DocketNumber: 2019-06423
Filed Date: 11/10/2021
Status: Precedential
Modified Date: 11/10/2021
People v Elias |
2021 NY Slip Op 06186 |
Decided on November 10, 2021 |
Appellate Division, Second Department |
Published by New York State Law Reporting Bureau pursuant to Judiciary Law § 431. |
This opinion is uncorrected and subject to revision before publication in the Official Reports. |
Patricia Pazner, New York, NY (Sarah B. Cohen of counsel), for appellant.

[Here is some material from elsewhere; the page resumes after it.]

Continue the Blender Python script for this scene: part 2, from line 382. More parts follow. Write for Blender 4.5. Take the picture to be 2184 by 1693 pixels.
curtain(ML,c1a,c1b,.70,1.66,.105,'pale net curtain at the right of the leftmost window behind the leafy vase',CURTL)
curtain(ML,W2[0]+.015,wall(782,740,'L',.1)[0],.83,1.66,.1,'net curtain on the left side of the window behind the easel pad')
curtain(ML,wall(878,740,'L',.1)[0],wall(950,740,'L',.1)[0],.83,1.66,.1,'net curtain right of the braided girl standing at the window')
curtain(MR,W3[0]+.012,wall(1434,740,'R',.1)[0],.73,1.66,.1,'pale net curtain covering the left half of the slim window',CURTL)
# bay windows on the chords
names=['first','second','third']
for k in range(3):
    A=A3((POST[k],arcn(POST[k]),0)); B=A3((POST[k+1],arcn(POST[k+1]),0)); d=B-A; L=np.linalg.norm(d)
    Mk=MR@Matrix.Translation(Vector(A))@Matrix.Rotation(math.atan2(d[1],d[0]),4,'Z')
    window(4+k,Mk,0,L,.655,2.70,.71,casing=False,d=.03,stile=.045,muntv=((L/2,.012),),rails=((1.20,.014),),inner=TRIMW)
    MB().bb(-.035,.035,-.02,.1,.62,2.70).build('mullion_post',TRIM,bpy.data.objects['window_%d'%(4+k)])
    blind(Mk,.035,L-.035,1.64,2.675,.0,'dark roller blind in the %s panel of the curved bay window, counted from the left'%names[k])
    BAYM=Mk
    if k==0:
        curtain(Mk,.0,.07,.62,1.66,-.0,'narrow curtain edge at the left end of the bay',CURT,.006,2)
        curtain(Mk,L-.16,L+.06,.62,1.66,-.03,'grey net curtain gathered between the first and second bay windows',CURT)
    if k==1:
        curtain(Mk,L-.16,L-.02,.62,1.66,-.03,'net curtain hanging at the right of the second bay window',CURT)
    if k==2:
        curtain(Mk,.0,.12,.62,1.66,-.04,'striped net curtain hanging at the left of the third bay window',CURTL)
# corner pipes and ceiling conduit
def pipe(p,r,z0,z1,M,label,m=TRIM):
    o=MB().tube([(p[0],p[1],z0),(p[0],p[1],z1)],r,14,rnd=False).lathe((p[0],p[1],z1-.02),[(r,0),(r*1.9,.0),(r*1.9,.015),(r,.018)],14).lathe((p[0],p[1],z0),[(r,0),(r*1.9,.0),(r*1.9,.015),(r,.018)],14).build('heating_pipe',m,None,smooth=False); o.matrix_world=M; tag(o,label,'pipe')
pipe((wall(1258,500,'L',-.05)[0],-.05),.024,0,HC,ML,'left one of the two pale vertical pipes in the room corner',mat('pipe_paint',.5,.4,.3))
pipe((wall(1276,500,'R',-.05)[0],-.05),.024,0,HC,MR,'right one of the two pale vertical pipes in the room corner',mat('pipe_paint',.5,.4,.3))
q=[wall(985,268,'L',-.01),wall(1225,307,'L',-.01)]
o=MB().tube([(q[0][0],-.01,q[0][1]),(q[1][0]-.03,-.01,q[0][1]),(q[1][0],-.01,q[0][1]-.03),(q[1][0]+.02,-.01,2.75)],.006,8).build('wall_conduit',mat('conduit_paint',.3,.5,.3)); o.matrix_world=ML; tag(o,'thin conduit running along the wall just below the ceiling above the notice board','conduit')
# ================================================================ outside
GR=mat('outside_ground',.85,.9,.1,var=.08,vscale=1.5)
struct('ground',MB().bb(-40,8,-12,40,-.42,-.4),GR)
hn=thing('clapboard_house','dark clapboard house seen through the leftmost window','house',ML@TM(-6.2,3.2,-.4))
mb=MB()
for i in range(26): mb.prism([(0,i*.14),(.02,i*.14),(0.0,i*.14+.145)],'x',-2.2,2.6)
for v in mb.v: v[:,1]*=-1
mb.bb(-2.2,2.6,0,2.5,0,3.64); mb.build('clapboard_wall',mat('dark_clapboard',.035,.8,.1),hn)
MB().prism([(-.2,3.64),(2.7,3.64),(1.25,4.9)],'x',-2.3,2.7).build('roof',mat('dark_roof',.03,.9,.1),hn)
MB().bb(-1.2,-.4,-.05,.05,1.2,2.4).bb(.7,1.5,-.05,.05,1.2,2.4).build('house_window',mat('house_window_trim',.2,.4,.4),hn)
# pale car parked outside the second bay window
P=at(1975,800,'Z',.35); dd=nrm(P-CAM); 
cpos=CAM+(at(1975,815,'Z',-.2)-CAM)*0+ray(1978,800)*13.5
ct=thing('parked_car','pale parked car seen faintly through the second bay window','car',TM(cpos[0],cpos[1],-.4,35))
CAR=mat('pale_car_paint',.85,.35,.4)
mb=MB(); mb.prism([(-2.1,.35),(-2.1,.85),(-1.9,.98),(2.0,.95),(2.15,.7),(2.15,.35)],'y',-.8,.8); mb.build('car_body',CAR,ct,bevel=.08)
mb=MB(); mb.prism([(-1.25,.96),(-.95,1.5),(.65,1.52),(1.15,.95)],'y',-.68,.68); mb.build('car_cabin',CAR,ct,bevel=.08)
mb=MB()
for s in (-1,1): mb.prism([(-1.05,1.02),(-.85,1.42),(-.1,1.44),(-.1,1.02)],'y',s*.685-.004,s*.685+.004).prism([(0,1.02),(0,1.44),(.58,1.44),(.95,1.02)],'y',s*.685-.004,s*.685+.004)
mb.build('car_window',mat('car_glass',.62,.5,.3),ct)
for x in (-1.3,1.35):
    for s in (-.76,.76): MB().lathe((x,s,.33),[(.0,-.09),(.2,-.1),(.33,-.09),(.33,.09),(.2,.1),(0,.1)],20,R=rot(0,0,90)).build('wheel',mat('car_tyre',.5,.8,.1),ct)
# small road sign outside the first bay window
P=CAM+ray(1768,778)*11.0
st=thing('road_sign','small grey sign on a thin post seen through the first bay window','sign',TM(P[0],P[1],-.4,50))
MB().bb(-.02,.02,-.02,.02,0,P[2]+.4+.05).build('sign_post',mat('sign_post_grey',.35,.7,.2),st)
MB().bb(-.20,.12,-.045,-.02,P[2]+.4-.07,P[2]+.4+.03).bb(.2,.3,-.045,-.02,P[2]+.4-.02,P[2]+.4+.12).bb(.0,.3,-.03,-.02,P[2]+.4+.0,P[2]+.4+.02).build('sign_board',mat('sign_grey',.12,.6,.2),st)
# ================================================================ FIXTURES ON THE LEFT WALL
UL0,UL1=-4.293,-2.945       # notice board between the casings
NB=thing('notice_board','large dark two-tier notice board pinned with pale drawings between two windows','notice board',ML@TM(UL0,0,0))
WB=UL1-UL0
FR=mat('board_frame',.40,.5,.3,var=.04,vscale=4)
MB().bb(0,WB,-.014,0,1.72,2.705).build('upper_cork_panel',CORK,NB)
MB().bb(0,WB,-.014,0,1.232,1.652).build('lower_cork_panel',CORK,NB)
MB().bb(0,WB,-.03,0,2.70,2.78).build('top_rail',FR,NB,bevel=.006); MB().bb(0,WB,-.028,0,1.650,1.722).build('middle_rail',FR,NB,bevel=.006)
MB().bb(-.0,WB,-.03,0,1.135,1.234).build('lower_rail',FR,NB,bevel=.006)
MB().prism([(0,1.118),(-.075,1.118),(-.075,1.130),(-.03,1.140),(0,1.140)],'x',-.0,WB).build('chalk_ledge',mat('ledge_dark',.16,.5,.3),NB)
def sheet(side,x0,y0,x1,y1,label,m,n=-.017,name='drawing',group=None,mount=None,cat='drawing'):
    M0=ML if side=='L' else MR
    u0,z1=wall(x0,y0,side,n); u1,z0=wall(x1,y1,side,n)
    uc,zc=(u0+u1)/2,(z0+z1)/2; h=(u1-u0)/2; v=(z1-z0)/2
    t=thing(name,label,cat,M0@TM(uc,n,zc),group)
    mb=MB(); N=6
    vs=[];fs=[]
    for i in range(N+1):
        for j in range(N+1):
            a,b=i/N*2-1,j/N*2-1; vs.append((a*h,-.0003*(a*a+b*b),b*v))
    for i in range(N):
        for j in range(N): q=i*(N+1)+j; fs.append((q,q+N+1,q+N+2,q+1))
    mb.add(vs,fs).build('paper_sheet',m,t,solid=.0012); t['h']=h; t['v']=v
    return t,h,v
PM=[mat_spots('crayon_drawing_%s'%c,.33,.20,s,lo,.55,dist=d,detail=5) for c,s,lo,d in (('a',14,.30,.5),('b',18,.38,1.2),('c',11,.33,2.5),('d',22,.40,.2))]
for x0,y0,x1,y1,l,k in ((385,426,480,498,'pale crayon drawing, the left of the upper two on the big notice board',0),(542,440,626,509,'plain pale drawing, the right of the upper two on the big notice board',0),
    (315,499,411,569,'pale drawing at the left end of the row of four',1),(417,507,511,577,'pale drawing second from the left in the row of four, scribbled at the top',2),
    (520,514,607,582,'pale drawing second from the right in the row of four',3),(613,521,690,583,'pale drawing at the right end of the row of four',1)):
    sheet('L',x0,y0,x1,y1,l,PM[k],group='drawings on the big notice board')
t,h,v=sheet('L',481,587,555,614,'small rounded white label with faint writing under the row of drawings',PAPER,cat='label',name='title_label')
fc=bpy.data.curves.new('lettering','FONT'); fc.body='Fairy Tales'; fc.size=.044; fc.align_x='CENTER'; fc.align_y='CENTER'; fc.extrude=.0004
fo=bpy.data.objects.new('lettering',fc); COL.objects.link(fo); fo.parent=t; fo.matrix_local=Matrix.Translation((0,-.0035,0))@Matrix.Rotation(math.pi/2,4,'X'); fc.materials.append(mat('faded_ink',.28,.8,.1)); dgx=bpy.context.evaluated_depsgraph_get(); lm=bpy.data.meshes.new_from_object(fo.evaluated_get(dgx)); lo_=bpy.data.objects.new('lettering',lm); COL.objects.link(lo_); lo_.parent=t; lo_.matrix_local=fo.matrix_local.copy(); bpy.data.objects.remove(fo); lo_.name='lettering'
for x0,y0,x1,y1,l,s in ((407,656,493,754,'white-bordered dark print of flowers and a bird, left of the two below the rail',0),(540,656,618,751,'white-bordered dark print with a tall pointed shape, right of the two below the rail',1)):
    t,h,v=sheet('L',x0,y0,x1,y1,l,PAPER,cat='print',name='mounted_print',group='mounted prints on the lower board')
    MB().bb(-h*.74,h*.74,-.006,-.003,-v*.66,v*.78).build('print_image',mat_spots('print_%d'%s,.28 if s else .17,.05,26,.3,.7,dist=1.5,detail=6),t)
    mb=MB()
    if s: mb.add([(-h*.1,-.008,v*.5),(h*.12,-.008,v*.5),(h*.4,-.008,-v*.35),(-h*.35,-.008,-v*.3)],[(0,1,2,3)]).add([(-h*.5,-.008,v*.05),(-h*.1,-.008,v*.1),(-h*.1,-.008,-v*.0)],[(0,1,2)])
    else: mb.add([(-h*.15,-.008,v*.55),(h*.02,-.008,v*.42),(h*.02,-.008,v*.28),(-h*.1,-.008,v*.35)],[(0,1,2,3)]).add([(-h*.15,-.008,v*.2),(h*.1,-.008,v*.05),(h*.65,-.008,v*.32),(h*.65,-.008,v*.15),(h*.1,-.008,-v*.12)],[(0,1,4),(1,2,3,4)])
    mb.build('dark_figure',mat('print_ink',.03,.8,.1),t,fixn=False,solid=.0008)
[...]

Eric Gonzalez, District Attorney, Brooklyn, NY (Leonard Joblove, Ruth E. Ross, and Andrew S. Ayala of counsel), for respondent.
DECISION & ORDER
Appeals by the defendant from two judgments of the Supreme Court, Kings County (Michael Gary, J.), both rendered May 23, 2019, convicting him of burglary in the second degree and petit larceny under Indictment No. 9246/17, and attempted burglary in the second degree, criminal mischief in the fourth degree, and possession of burglar's tools under Indictment No. 2962/18, upon jury verdicts, and sentencing him under Indictment No. 9246/17 to a determinate term of imprisonment of 10 years to be followed by a period of 5 years postrelease supervision on the conviction of burglary in the second degree and a concurrent definite sentence of 1 year of incarceration on the conviction of petit larceny, and under Indictment No. 2962/18 to a determinate term of imprisonment of 7 years to be followed by a period of 5 years postrelease supervision on the conviction of attempted burglary in the second degree, to run consecutively to the sentence imposed on the conviction of burglary in the second degree and concurrently with concurrent definite sentences of 1 year of incarceration on the convictions of criminal mischief in the fourth degree and possession of burglar's tools.
ORDERED that the judgments are modified, as a matter of discretion in the interest of justice, by providing that the sentences imposed on the convictions of burglary in the second degree and attempted burglary in the second degree shall run concurrently with each other; as so modified, the judgments are affirmed.
The defendant's contentions that the Supreme Court erred by declining to redact portions of his videotaped interview with a detective pertaining to prior uncharged crimes are unpreserved for appellate review, except with respect to portions of the videotaped interview pertaining to the defendant wearing the "same clothes" and the "same backpack" (see CPL 470.05[2]; People v Bonds, 128 AD3d 1083, 1084). In any event, the court did not err by declining to redact the portions of the videotaped interview at issue, which were inextricably interwoven with other portions of the interview pertaining directly to the subject crimes and which completed the narrative of the events (see People v Morris, 21 NY3d 588, 594; People v Hernandez, 240 AD2d 759). Moreover, the court's limiting instruction was sufficient to avert any potential prejudice (see People v Wisdom, 164 AD3d 928, 930; People v Jackson, 178 AD2d 438, 439; People v Economy, 156 AD2d 459, 460). In any event, any error arising from the court declining to redact the portions [*2]of the videotaped interview at issue was harmless, as there was overwhelming evidence of the defendant's guilt and no significant probability that the alleged error contributed to his convictions (see People v Crimmins, 36 NY2d 230, 241-242; People v Holley, 87 AD3d 601, 602).
The sentence imposed was excessive to the extent indicated herein (see CPL 470.15[6][b]; People v Suitte, 90 AD2d 80).
DILLON, J.P., CHRISTOPHER, WOOTEN and ZAYAS, JJ., concur.